7 July 2008
|It ended in darkness but the pair of them had given us a blazing, eternal light. No sport, no playwright, has conjured up such magical theatre as those last three games as Rafa finally found his moment and threw himself triumphantly back on to the dew-gathering Wimbledon turf.
It was 16 minutes past nine on the clock, four hours 40 minutes of shower interrupted play which had always demanded a finish like this. There had been times in the first three sets when the match had not fully delivered what we all knew these two heroes were capable of. There were even moments when King Roger’s head dipped and his racket swished in frustration at the prospect that his reign might be over without truly engaging in a fight. He was engaged now.
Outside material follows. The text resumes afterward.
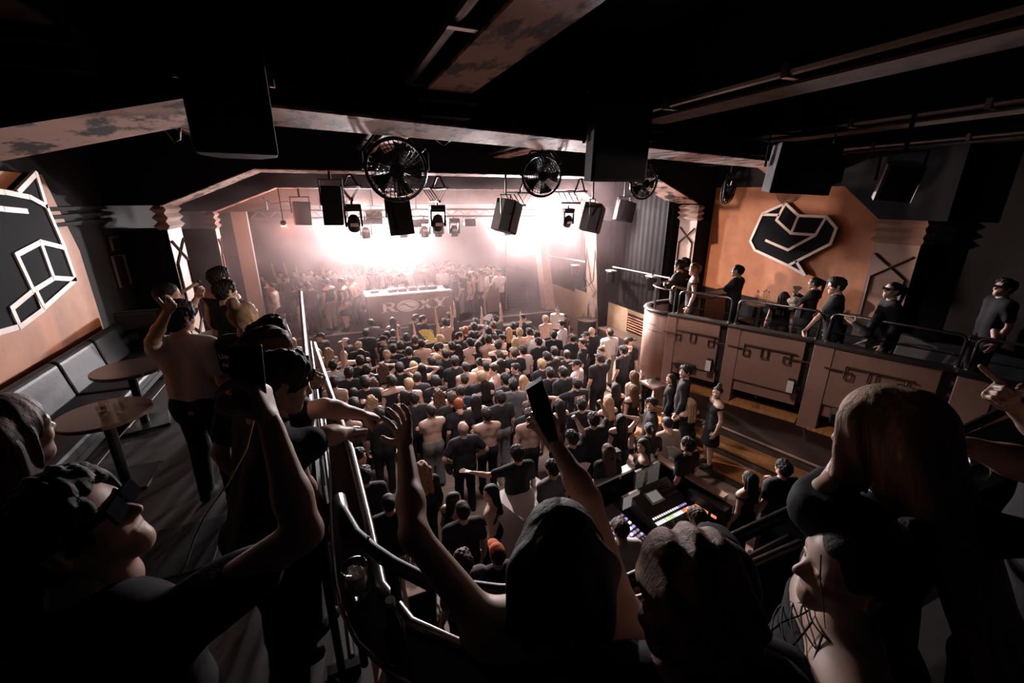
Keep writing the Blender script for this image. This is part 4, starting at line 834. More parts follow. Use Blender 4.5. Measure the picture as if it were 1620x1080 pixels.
def nets(D, lo, h):
    nx, ny, nz = D.shape
    c = np.stack([D[i:nx-1+i, j:ny-1+j, k:nz-1+k] for i, j, k in CO]); s = (c < 0).sum(0); m = (s > 0) & (s < 8)
    idx = np.argwhere(m); v = c[:, m].T; acc = np.zeros((len(idx), 3)); cnt = np.zeros(len(idx))
    co = A3(CO)
    for a, b in ED:
        va, vb = v[:, a], v[:, b]; x = (va < 0) != (vb < 0); t = np.where(x, va/np.where(x, va-vb, 1), 0)
        acc += np.where(x[:, None], co[a]+t[:, None]*(co[b]-co[a]), 0); cnt += x
    P = lo+h*(idx+acc/np.maximum(cnt, 1)[:, None])
    vid = np.full(m.shape, -1, np.int64); vid[m] = np.arange(len(idx)); F = []
    neg = D < 0
    for axis in range(3):
        sl0 = [slice(None)]*3; sl1 = [slice(None)]*3; sl0[axis] = slice(0, -1); sl1[axis] = slice(1, None)
        e = neg[tuple(sl0)] != neg[tuple(sl1)]; I = np.argwhere(e)
        o1, o2 = [(1, 2), (2, 0), (0, 1)][axis]
        I = I[(I[:, o1] > 0) & (I[:, o2] > 0) & (I[:, o1] < D.shape[o1]-1) & (I[:, o2] < D.shape[o2]-1)]
        if not len(I): continue
        def g(d1, d2):
            J = I.copy(); J[:, o1] += d1; J[:, o2] += d2; return vid[J[:, 0], J[:, 1], J[:, 2]]
        q = np.stack([g(-1, -1), g(0, -1), g(0, 0), g(-1, 0)], 1); fl = neg[I[:, 0], I[:, 1], I[:, 2]]
        q[~fl] = q[~fl][:, ::-1]; F.append(q)
    return P, np.concatenate(F)
def joinm(parts):
    V_, F_, n = [], [], 0
    for v, f in parts: V_.append(v); F_.append(f+n); n += len(v)
    return np.concatenate(V_), np.concatenate(F_)
def tomesh(name, vf, m):
    v, f = vf; me = bpy.data.meshes.new(name); me.vertices.add(len(v)); me.vertices.foreach_set('co', v.astype(np.float32).ravel())
    me.loops.add(len(f)*4); me.loops.foreach_set('vertex_index', f.astype(np.int32).ravel())
    me.polygons.add(len(f)); me.polygons.foreach_set('loop_start', np.arange(0, len(f)*4, 4, dtype=np.int32))
    me.polygons.foreach_set('use_smooth', np.ones(len(f), bool)); me.update(); me.validate(); me.materials.append(m); return me
def xf(vf, Mx, flip=False):
    v, f = vf; return v@Mx[:3, :3].T+Mx[:3, 3], (f[:, ::-1] if flip else f)
def frame(o, y=(0, 1, 0), z=(0, 0, 1), s=1.):
    z = unit(z); y = A3(y); y = unit(y-z*(y@z)); x = np.cross(y, z); m = np.eye(4); m[:3, 0] = x*s; m[:3, 1] = y*s; m[:3, 2] = z*s; m[:3, 3] = o; return m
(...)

Leading 7-6 with Rafa serving, he took the first point. As we heard the score called “Love 15” we did the lightning arithmetic and realised that Roger was just three points away from that so coveted sixth title. Just three points, but they are hard to come by in the gathering gloom, with the crowd hushing down and Rafa Nadal going through to hold serve at the other end.
With the scores level, the drama moves forward almost too quickly. With no break between games, Roger is suddenly 15-40 down and once again facing into the unthinkable abyss he has been so close to before. Any earlier doubts of the full ferocious pride of this champion were dispelled as he crashed through a 125 mph ace. But he could not hold the white bandana figure across the net. He was broken.
At 10 past nine, with well over 4½ hours of the unimaginably intense, one-on-one combat, Rafa was serving for the match in the gloaming. It was quite impossibly dark. A pigeon had somehow evaded the efforts of Wimbledon’s hired falcon and was circling low level as Rafa bent over his serve, and the stadium was so hushed that the only sound was the bouncing of the just-visible yellow ball.
An owl was needed, but Federer must have night vision. Rafa now had two match points, and his first serve was a bullet to Roger’s backhand. In a flash of mesmerising, instinctive, reactive genius, it was slashed back past Rafa for a clear winner. It could not have happened, but it had.
Yet the end had to come – and with the force that is Nadal, come it would. All the years, all the delights and awesome wonders that have been Federer had been put before us as this afternoon had moved to night but now a new champion would not be denied the birthright his talent has decreed. To have winners or losers seemed almost impolite but the rules demand it.
For every magical Federer moment, the feathered slice, the swift-footed drive, the brutal, wide-swing forehand, there was a Nadal return or, best of all, that inimitable whipped forehand down the line winner. Now was the time, and the executioner’s blow was self-inflicted – a Federer forehand dumped into the net. Rafa lay on his back, a white figure, arms and legs extended as if he was trying to send a “X” kiss signal to outer space.
As he returned to our world, he wanted to plant kisses of his own. In an instant he was up on to the players’ box to not only hug ‘Team Nadal’ but also to first walk along to pay respects to the Federer family and then, cloaked loyally in the Spanish flag, he trod nimbly over the top of the score box roof to thank the Prince and Princess of Spain for coming to see him follow up his compatriots’ triumph in the European Championships.
The presentations needed floodlights, but what we saw we treasured. Federer had fought like a lion to hold on to his kingdom but now he was back into full courtesy mode. In his moment of defeat, he lifted both himself and his listeners by paying tribute to the man that had beaten him. Sport is about winning but at the end it is also just about sport.
Then Nadal came forward. English is very much a second language in which “thank you very much” plays a fairly large part. But last night he not only fulfilled his destiny, he and Federer also showed how sport can do something more than be “the opium of the masses”. He and his opponent had given us something we will never forget. As Rafa did his victory tour, the camera flashes sparked gold on the trophy.
Of this night, of this most dramatic, most wondrous of tennis matches, the memories will always be golden, too.